Retrospective Exhibition of Mikola Duchyts Featuring Wartime and Post-War Cityscapes Opens in Minsk

An exhibition titled “Mikola Duchyts. The Beauty of the Ordinary,” dedicated to the 130th anniversary of the Belarusian artist’s birth, has opened at the National Library of Belarus in the Labyrinth Gallery.

The exhibition features landscapes and still lifes created over four decades, from the 1940s to the 1980s.

Mikola Duchyts. House on M. Astrowski Street. 1943. Photo: social media.

A highlight of the exhibition is lithographs and paintings created in Minsk during the German occupation, as well as post-war images of the city. During the bombing of the capital, a large number of artworks were destroyed, making these views of the city from that period particularly valuable.

Mikola Duchyts was born in Liubcha. He was the grandson of a migrant from Serbia, Samuel Duchyts, who fought in the ranks of the 1863 uprising in the vicinity of Mir.

He was unable to complete his artistic education at the drawing school of the Imperial Society for the Encouragement of the Arts in Petrograd, where his teachers included Roerich and Benois, as he was mobilised into the tsarist army in 1916. He fought in both the First World War and the Civil War. After demobilisation, he returned to Belarus and from 1921 lived in the capital, documenting distinctive corners of the city in his many works.

Mikola Duchyts. Minsk Courtyard. 1943. Photo: social media.

His first solo exhibition took place in 1935, but in the late 1930s Soviet press began criticising the artist for focusing excessively on depicting old architecture instead of concentrating on proletarian themes.

During the Second World War, the artist remained in occupied Minsk.

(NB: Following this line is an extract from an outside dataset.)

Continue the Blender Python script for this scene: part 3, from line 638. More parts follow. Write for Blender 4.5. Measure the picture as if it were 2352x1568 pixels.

Mikola Duchyts. Minsk. Ruins. 1943. Photo: social media.

Artistic life did not stop during the war, and exhibitions continued to be organised. For example, in February 1942 the first exhibition of Belarusian artists who found themselves in German-occupied Minsk took place. It was organised by the arts department of the Minsk city commissariat. Over two months, it was visited by 1,800 people. Contemporary press wrote about how difficult it was to engage in creative work at the time due to a lack of necessary materials.

A second art exhibition was planned for autumn 1942 and became a significant event in the cultural life of the capital. Duchyts’s sketches were noticed and positively received. At that exhibition, Valiantsin Volkau, the author of the iconic work depicting the liberation of Minsk by the Soviet army, presented a portrait of Kastus Kalinouski.

Mikola Duchyts. Ruins on Kirova Street toward Karla Marksa Street. 1940s. Photo: social media.

Duchyts took part in commissions deciding the fate of historical monuments. At the same time, he was arrested and interrogated by the Nazis several times.

More than 200 of the artist’s paintings and graphic works are dedicated to Minsk. Duchyts always carefully dated all his works, allowing not only to see how the city looked at different times but also to trace its history.

Mikola Duchyts. Spring Motif in the Zaslauskaja Street Area. 1944. Photo: social media.

These works are valuable for researchers because much of Minsk’s architecture was destroyed during and after the war.

Today, the collection of the National Art Museum includes 79 works by Mikola Duchyts — both paintings and graphics. Most of the artist’s works are small-format pieces, studies that are complete works in themselves.

The exhibition at the National Library will run until April 20.